杉浦日向子の江戸塾 (PHP文庫) 価格:¥ 620(税込) 発売日:2006-05 |
杉浦日向子の江戸塾 杉浦日向子
2005年に46歳で亡くなってしまった江戸風俗研究家杉浦日向子をお師匠さんに、宮部みゆき、北方謙三、山崎洋子、田中優子等等の江戸マニア?との対談集。
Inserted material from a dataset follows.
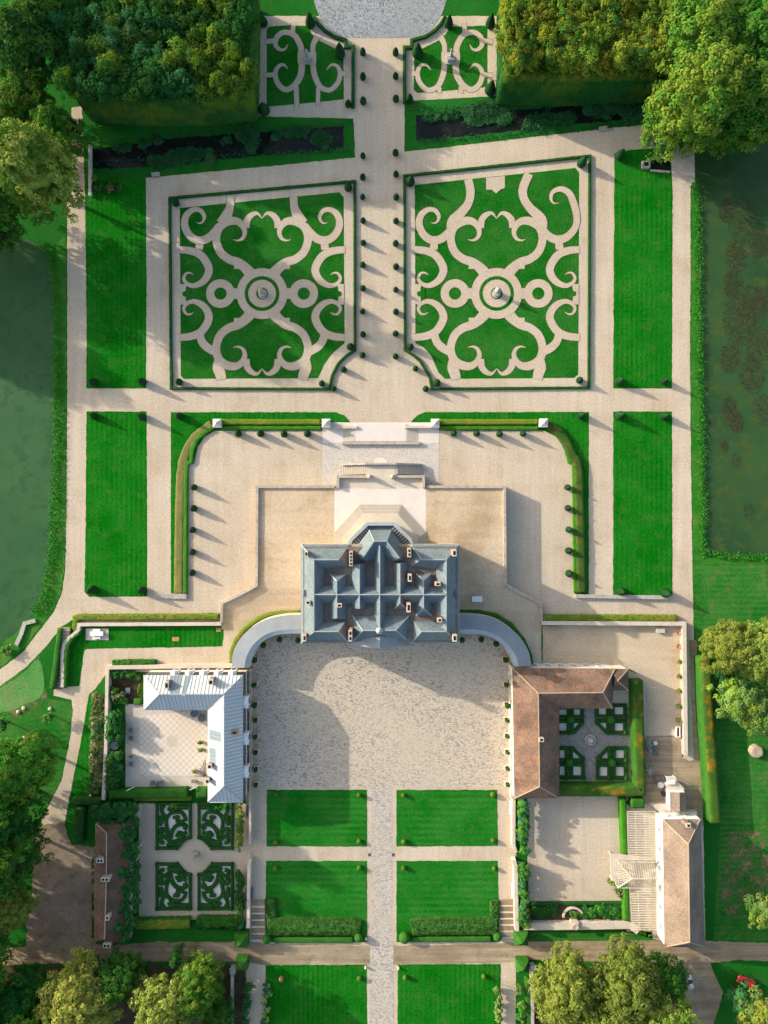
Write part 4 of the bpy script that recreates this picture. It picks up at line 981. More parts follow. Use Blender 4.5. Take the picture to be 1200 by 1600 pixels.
mb = MB(); c = P(1010, 256, 1); mb.prism([(c[0]+a, c[1]+b) for a, b in ((-.9,-.8),(.9,-.8),(.9,.8),(-.9,.8))], 0, .9, 0)
mb.box((c[0], c[1], .9), (1.1, .9, .03), 0, 1)
tag(mb.build('sluice_box', [MT['grey_stone'], MT['flue']]), 'small square stone sluice box at the narrow end of the culvert', 'sluice')
MT['step_shade'] = surf('tread_shade_strip', (.20,.18,.15), (.26,.23,.19), .8, None, grain=.2, bump=.1)  # dark tone that paints step shade onto the treads
MT['step_stone'] = surf('step_limestone', (.52,.47,.38), (.58,.52,.42), .3, (.42,.37,.29), .8, .4, .12, 4, bump=.15)
# the stairs between the garden and the chateau terrace
flat('stair_cobbles', [(504,664),(686,664),(686,757),(504,757)], Z3, 'cobble_pale', amp=.02)
flat('stair_forecourt_gravel', [(504,660),(686,660),(686,692),(504,692)], Z4, 'white_paving', amp=.05)
x0, y0, _ = P(594, 735); st = empty('twin_stair', (x0, y0, 0), 'twin stone stair climbing from the cobbled landing to the white terrace', 'stair')
def child(mb, name, mat, par, sm_=False):
    loc = par.location; q = par
    mb.v = [(v[0]-loc.x, v[1]-loc.y, v[2]-loc.z) for v in mb.v]; return mb.build(name, mat, par, sm_)
for xa, xb in ((533, 571), (661, 618)):
    mb = MB(); n = 13
    for i in range(n):
        z = TZ*(i+1)/n; a = xa+(xb-xa)*i/n; b = xb
        lo, hi = min(a, b), max(a, b)
        mb.prism(W([(lo, 727), (hi, 727), (hi, 741.5), (lo, 741.5)], 1.3), TZ*i/n, z)
        e0, e1 = (a+.0, a+.55) if xa < xb else (a-.55, a)
        mb.prism(W([(e0, 727), (e1, 727), (e1, 741.5), (e0, 741.5)], 1.3), z, z+.012, 1)  # dark strip along each tread, painted to read as step shade
    child(mb, 'flight', [MT['step_stone'], MT['step_shade']], st)
mb = MB(); mb.prism(W([(571,727),(618,727),(618,764),(571,764)], TZ), 0, TZ+.045); child(mb, 'landing', MT['step_stone'], st)
mb = MB()
for seg in ([(534,725.5,1.0),(570,725.5,TZ+.8),(619,725.5,TZ+.8),(660,725.5,1.0)],):
    wall_geo(mb, [(*P(a, b, 1.6)[:2], z) for a, b, z in seg], .4)
child(mb, 'front_parapet', MT['grey_stone'], st)
mb = MB(); wall_geo(mb, [(*P(a, b, TZ+.9)[:2], TZ+.9) for a, b in ((579,744.5),(528,744.5),(528,762))], .62); child(mb, 'parapet', MT['stone'], st)
mb = MB(); wall_geo(mb, [(*P(a, b, TZ+.9)[:2], TZ+.9) for a, b in ((611,744.5),(662,744.5),(662,762))], .62); child(mb, 'parapet', MT['stone'], st)
for a in (577, 613):
    mb = MB(); c = P(a, 744.5, TZ+1); mb.box((c[0], c[1], TZ), (.85, .85, 1.3)); mb.lathe((c[0], c[1], TZ+1.3), [(.3,0),(.42,.2),(.25,.5),(.32,.7),(.02,1.0)], 10); child(mb, 'newel_urn', MT['stone_light'], st)
mb = MB(); n = 20
c = P(594.5, 724); mb.add([(c[0], c[1], .11)]+[(c[0]+1.65*math.cos(math.pi*i/n), c[1]+1.35*math.sin(math.pi*i/n), .11) for i in range(n+1)], [(0, i+1, i+2) for i in range(n)]); child(mb, 'half_round_step', MT['white_paving'], st)
x0, y0, _ = P(594, 680); st = empty('garden_platform', (x0, y0, 0), 'pale stone platform with side steps between the hedge piers at the garden edge', 'stair')
mb = MB(); mb.prism(W([(556,663),(634,663),(634,690),(556,690)]), 0, .5); child(mb, 'platform', MT['white_paving'], st)
for xa, xb in ((536, 556), (654, 634)):
    mb = MB()
    for i in range(7):
        a = xa+(xb-xa)*i/7; lo, hi = min(a, xb), max(a, xb)
        mb.prism(W([(lo, 669.5), (hi, 669.5), (hi, 690), (lo, 690)]), .07*i, .07*(i+1)-.005)
    child(mb, 'flight', MT['step_stone'], st)
mb = MB(); wall_geo(mb, [(*P(a, b, .75)[:2], .75) for a, b in ((534,692.2),(656,692.2))], .62); child(mb, 'front_wall', MT['stone'], st)
for pts in (((516,667.5),(558,667.5)), ((632,667),(673,667))):
    mb = MB(); wall_geo(mb, [(*P(a, b, .95)[:2], .95) for a, b in pts], .55); child(mb, 'side_wall', MT['stone_light'], st)
for i, (px, py, nm) in enumerate(((339,661,'at the curved corner of the green pond side hedge'),(509.5,661,'beside the garden platform, nearer the green pond'),(680,661,'beside the garden platform, nearer the weedy pond'),(849.5,660.5,'at the curved corner of the weedy pond side hedge'))):
    x, y, _ = P(px, py, 1.9); e = empty('hedge_pier', (x, y, 0), f'square white stone pier {nm}', 'pier', 'stone piers of the hedge')
    mb = MB(); mb.box((0, 0, 0), (1.75, 1.75, 1.75)); mb.build('shaft', MT['stone_light'], e)
    mb = MB(); mb.box((0, 0, 1.754), (2.0, 2.0, .16)); mb.frustum((0, 0, 1.914), (1.8, 1.8), (.5, .5), .45); mb.lathe((0, 0, 2.36), [(.18,0),(.3,.15),(.22,.38),(.02,.5)], 10); mb.build('cap', MT['white_paving'], e)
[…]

カムイ伝の世界が江戸初期の地方の苦しい世界だとすると、こちらはまさに落語等でおなじみの、江戸中期以降の大都市江戸の華やかでのんびりしていて、しかし刹那的な世界。なぜ刹那的かというと火事が多くて、生きていてもいつ死ぬかわからない、いつ燃えてなくなってしまうかわからない、という環境の中で、今を楽しみ謳歌する文化が栄えたと言う。「江戸っ子は宵越しの銭は持たねえのよ」
知らないこともたくさんおもしろく描かれていて楽しい。例えば江戸は極端な女性不足(参勤交代や出稼ぎ等で男ばかりが都会である江戸に出て来ていたため)で、おっかあは菩薩様のようなもので、非常に大切にされていて、その一方で浮気も盛んだったとか。女性が力を持っていたのは、仕事もやっていて、経済力があったから。食べる分はおっとおが稼いでも、その他の住居費、教育費、娯楽費等々はおっかあのかせぎでやっていたので、女性が非常に強かった、とか。
関西の方の「情」は嫉妬があるけれど、江戸の「色」はそんなに重たくなく、気軽に行われていた!とか。。。
江戸時代、と一口に言っても、長かったし、いろいろな世界があったのですねえ。